**Task details:**
Reproduce every record below exactly as it appears.

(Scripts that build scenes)
..........

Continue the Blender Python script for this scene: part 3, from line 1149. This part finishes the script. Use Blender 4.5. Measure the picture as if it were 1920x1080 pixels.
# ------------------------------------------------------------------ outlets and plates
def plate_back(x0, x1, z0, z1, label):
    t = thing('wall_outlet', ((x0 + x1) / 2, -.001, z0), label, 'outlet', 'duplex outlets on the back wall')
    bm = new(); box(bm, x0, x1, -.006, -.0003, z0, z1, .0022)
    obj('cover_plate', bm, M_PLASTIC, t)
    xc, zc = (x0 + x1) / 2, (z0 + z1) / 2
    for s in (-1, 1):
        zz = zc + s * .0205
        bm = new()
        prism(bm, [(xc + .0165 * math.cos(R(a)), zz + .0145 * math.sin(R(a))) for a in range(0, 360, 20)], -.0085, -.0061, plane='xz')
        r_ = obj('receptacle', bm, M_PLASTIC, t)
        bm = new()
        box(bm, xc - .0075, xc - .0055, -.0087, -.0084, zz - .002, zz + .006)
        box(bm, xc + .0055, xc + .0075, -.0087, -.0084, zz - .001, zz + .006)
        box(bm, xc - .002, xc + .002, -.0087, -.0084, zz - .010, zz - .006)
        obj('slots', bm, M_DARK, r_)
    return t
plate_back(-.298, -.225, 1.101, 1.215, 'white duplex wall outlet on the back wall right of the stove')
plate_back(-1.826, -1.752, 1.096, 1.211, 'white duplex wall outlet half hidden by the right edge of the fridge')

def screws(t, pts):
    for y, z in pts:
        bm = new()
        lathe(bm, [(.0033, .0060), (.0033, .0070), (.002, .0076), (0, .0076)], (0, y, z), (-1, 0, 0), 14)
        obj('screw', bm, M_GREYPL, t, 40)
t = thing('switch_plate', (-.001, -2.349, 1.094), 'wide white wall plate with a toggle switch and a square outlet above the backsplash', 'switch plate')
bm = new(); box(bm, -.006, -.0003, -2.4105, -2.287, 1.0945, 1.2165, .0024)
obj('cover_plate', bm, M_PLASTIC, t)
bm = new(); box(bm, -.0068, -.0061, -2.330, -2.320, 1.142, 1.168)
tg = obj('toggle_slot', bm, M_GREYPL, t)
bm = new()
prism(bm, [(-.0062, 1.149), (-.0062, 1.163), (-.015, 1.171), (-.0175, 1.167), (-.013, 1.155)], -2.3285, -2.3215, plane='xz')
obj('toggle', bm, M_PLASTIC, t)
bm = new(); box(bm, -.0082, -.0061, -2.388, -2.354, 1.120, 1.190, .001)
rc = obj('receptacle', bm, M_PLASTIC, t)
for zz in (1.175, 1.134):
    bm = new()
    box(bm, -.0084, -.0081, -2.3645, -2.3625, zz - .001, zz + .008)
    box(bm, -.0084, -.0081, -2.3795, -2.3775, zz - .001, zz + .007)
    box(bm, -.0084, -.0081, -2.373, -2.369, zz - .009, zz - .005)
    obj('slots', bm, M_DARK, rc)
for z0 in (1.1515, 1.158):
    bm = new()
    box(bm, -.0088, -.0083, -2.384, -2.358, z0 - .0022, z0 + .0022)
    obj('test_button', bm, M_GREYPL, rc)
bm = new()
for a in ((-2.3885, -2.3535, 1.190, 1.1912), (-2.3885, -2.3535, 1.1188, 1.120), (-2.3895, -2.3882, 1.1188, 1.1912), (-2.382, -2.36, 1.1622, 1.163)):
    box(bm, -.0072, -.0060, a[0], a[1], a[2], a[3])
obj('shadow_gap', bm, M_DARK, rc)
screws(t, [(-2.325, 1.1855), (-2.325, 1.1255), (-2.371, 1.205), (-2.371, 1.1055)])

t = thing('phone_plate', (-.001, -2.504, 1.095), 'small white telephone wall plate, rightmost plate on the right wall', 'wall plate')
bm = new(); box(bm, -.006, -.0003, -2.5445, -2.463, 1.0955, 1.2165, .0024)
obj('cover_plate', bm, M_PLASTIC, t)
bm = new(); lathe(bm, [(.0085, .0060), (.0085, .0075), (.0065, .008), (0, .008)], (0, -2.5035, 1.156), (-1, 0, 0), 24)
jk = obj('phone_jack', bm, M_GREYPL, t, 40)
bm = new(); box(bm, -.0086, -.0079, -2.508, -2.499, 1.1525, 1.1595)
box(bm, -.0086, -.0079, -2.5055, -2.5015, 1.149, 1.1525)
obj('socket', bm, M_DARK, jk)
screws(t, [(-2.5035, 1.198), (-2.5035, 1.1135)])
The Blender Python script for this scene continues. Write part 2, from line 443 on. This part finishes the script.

..........

**Written response:**
Continue the Blender Python script for this scene: part 3, from line 1149. This part finishes the script. Use Blender 4.5. Measure the picture as if it were 1920x1080 pixels.
# ------------------------------------------------------------------ outlets and plates
def plate_back(x0, x1, z0, z1, label):
    t = thing('wall_outlet', ((x0 + x1) / 2, -.001, z0), label, 'outlet', 'duplex outlets on the back wall')
    bm = new(); box(bm, x0, x1, -.006, -.0003, z0, z1, .0022)
    obj('cover_plate', bm, M_PLASTIC, t)
    xc, zc = (x0 + x1) / 2, (z0 + z1) / 2
    for s in (-1, 1):
        zz = zc + s * .0205
        bm = new()
        prism(bm, [(xc + .0165 * math.cos(R(a)), zz + .0145 * math.sin(R(a))) for a in range(0, 360, 20)], -.0085, -.0061, plane='xz')
        r_ = obj('receptacle', bm, M_PLASTIC, t)
        bm = new()
        box(bm, xc - .0075, xc - .0055, -.0087, -.0084, zz - .002, zz + .006)
        box(bm, xc + .0055, xc + .0075, -.0087, -.0084, zz - .001, zz + .006)
        box(bm, xc - .002, xc + .002, -.0087, -.0084, zz - .010, zz - .006)
        obj('slots', bm, M_DARK, r_)
    return t
plate_back(-.298, -.225, 1.101, 1.215, 'white duplex wall outlet on the back wall right of the stove')
plate_back(-1.826, -1.752, 1.096, 1.211, 'white duplex wall outlet half hidden by the right edge of the fridge')

def screws(t, pts):
    for y, z in pts:
        bm = new()
        lathe(bm, [(.0033, .0060), (.0033, .0070), (.002, .0076), (0, .0076)], (0, y, z), (-1, 0, 0), 14)
        obj('screw', bm, M_GREYPL, t, 40)
t = thing('switch_plate', (-.001, -2.349, 1.094), 'wide white wall plate with a toggle switch and a square outlet above the backsplash', 'switch plate')
bm = new(); box(bm, -.006, -.0003, -2.4105, -2.287, 1.0945, 1.2165, .0024)
obj('cover_plate', bm, M_PLASTIC, t)
bm = new(); box(bm, -.0068, -.0061, -2.330, -2.320, 1.142, 1.168)
tg = obj('toggle_slot', bm, M_GREYPL, t)
bm = new()
prism(bm, [(-.0062, 1.149), (-.0062, 1.163), (-.015, 1.171), (-.0175, 1.167), (-.013, 1.155)], -2.3285, -2.3215, plane='xz')
obj('toggle', bm, M_PLASTIC, t)
bm = new(); box(bm, -.0082, -.0061, -2.388, -2.354, 1.120, 1.190, .001)
rc = obj('receptacle', bm, M_PLASTIC, t)
for zz in (1.175, 1.134):
    bm = new()
    box(bm, -.0084, -.0081, -2.3645, -2.3625, zz - .001, zz + .008)
    box(bm, -.0084, -.0081, -2.3795, -2.3775, zz - .001, zz + .007)
    box(bm, -.0084, -.0081, -2.373, -2.369, zz - .009, zz - .005)
    obj('slots', bm, M_DARK, rc)
for z0 in (1.1515, 1.158):
    bm = new()
    box(bm, -.0088, -.0083, -2.384, -2.358, z0 - .0022, z0 + .0022)
    obj('test_button', bm, M_GREYPL, rc)
bm = new()
for a in ((-2.3885, -2.3535, 1.190, 1.1912), (-2.3885, -2.3535, 1.1188, 1.120), (-2.3895, -2.3882, 1.1188, 1.1912), (-2.382, -2.36, 1.1622, 1.163)):
    box(bm, -.0072, -.0060, a[0], a[1], a[2], a[3])
obj('shadow_gap', bm, M_DARK, rc)
screws(t, [(-2.325, 1.1855), (-2.325, 1.1255), (-2.371, 1.205), (-2.371, 1.1055)])

t = thing('phone_plate', (-.001, -2.504, 1.095), 'small white telephone wall plate, rightmost plate on the right wall', 'wall plate')
bm = new(); box(bm, -.006, -.0003, -2.5445, -2.463, 1.0955, 1.2165, .0024)
obj('cover_plate', bm, M_PLASTIC, t)
bm = new(); lathe(bm, [(.0085, .0060), (.0085, .0075), (.0065, .008), (0, .008)], (0, -2.5035, 1.156), (-1, 0, 0), 24)
jk = obj('phone_jack', bm, M_GREYPL, t, 40)
bm = new(); box(bm, -.0086, -.0079, -2.508, -2.499, 1.1525, 1.1595)
box(bm, -.0086, -.0079, -2.5055, -2.5015, 1.149, 1.1525)
obj('socket', bm, M_DARK, jk)
screws(t, [(-2.5035, 1.198), (-2.5035, 1.1135)])
The Blender Python script for this scene continues. Write part 2, from line 443 on. This part finishes the script.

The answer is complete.